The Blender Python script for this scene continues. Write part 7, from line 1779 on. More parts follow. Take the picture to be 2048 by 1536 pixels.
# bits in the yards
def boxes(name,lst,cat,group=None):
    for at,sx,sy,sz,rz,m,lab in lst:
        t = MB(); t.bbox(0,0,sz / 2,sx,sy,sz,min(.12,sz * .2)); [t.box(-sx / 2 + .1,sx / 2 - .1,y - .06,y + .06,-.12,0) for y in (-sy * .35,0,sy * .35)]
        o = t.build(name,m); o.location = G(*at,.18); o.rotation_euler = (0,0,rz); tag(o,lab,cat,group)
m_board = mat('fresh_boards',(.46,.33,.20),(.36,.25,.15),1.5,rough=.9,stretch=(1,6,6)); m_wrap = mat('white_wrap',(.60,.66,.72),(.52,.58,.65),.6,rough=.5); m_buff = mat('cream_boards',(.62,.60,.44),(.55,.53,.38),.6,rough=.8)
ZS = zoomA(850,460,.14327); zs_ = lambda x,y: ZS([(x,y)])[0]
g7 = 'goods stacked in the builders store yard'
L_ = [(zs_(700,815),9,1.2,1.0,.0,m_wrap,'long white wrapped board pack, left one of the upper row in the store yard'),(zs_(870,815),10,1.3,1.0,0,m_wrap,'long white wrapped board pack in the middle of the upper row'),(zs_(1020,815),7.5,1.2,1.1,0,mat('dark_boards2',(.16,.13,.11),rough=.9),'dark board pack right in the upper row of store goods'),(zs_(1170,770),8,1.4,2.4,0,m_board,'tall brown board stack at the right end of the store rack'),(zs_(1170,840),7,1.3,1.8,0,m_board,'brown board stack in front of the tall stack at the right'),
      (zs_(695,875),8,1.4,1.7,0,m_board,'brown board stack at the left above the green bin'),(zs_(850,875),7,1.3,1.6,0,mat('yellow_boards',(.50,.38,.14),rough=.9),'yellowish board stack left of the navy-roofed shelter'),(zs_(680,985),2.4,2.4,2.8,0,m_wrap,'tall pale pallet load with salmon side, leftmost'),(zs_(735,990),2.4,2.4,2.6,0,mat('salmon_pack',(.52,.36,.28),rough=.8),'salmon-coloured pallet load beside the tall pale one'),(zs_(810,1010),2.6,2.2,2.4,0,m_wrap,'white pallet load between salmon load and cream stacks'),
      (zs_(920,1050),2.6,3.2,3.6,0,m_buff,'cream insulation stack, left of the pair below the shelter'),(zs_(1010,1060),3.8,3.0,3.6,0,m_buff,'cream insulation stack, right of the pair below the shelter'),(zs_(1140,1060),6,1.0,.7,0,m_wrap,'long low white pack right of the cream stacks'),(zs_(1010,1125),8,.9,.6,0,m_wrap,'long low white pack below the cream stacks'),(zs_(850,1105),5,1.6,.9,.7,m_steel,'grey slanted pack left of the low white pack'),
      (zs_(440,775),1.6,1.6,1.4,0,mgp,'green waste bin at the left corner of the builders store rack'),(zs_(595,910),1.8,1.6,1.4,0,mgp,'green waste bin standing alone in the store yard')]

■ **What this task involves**
Print all the data exactly.

■ **The reply**
The Blender Python script for this scene continues. Write part 7, from line 1779 on. More parts follow. Take the picture to be 2048 by 1536 pixels.
# bits in the yards
def boxes(name,lst,cat,group=None):
    for at,sx,sy,sz,rz,m,lab in lst:
        t = MB(); t.bbox(0,0,sz / 2,sx,sy,sz,min(.12,sz * .2)); [t.box(-sx / 2 + .1,sx / 2 - .1,y - .06,y + .06,-.12,0) for y in (-sy * .35,0,sy * .35)]
        o = t.build(name,m); o.location = G(*at,.18); o.rotation_euler = (0,0,rz); tag(o,lab,cat,group)
m_board = mat('fresh_boards',(.46,.33,.20),(.36,.25,.15),1.5,rough=.9,stretch=(1,6,6)); m_wrap = mat('white_wrap',(.60,.66,.72),(.52,.58,.65),.6,rough=.5); m_buff = mat('cream_boards',(.62,.60,.44),(.55,.53,.38),.6,rough=.8)
ZS = zoomA(850,460,.14327); zs_ = lambda x,y: ZS([(x,y)])[0]
g7 = 'goods stacked in the builders store yard'
L_ = [(zs_(700,815),9,1.2,1.0,.0,m_wrap,'long white wrapped board pack, left one of the upper row in the store yard'),(zs_(870,815),10,1.3,1.0,0,m_wrap,'long white wrapped board pack in the middle of the upper row'),(zs_(1020,815),7.5,1.2,1.1,0,mat('dark_boards2',(.16,.13,.11),rough=.9),'dark board pack right in the upper row of store goods'),(zs_(1170,770),8,1.4,2.4,0,m_board,'tall brown board stack at the right end of the store rack'),(zs_(1170,840),7,1.3,1.8,0,m_board,'brown board stack in front of the tall stack at the right'),
      (zs_(695,875),8,1.4,1.7,0,m_board,'brown board stack at the left above the green bin'),(zs_(850,875),7,1.3,1.6,0,mat('yellow_boards',(.50,.38,.14),rough=.9),'yellowish board stack left of the navy-roofed shelter'),(zs_(680,985),2.4,2.4,2.8,0,m_wrap,'tall pale pallet load with salmon side, leftmost'),(zs_(735,990),2.4,2.4,2.6,0,mat('salmon_pack',(.52,.36,.28),rough=.8),'salmon-coloured pallet load beside the tall pale one'),(zs_(810,1010),2.6,2.2,2.4,0,m_wrap,'white pallet load between salmon load and cream stacks'),
      (zs_(920,1050),2.6,3.2,3.6,0,m_buff,'cream insulation stack, left of the pair below the shelter'),(zs_(1010,1060),3.8,3.0,3.6,0,m_buff,'cream insulation stack, right of the pair below the shelter'),(zs_(1140,1060),6,1.0,.7,0,m_wrap,'long low white pack right of the cream stacks'),(zs_(1010,1125),8,.9,.6,0,m_wrap,'long low white pack below the cream stacks'),(zs_(850,1105),5,1.6,.9,.7,m_steel,'grey slanted pack left of the low white pack'),
      (zs_(440,775),1.6,1.6,1.4,0,mgp,'green waste bin at the left corner of the builders store rack'),(zs_(595,910),1.8,1.6,1.4,0,mgp,'green waste bin standing alone in the store yard')]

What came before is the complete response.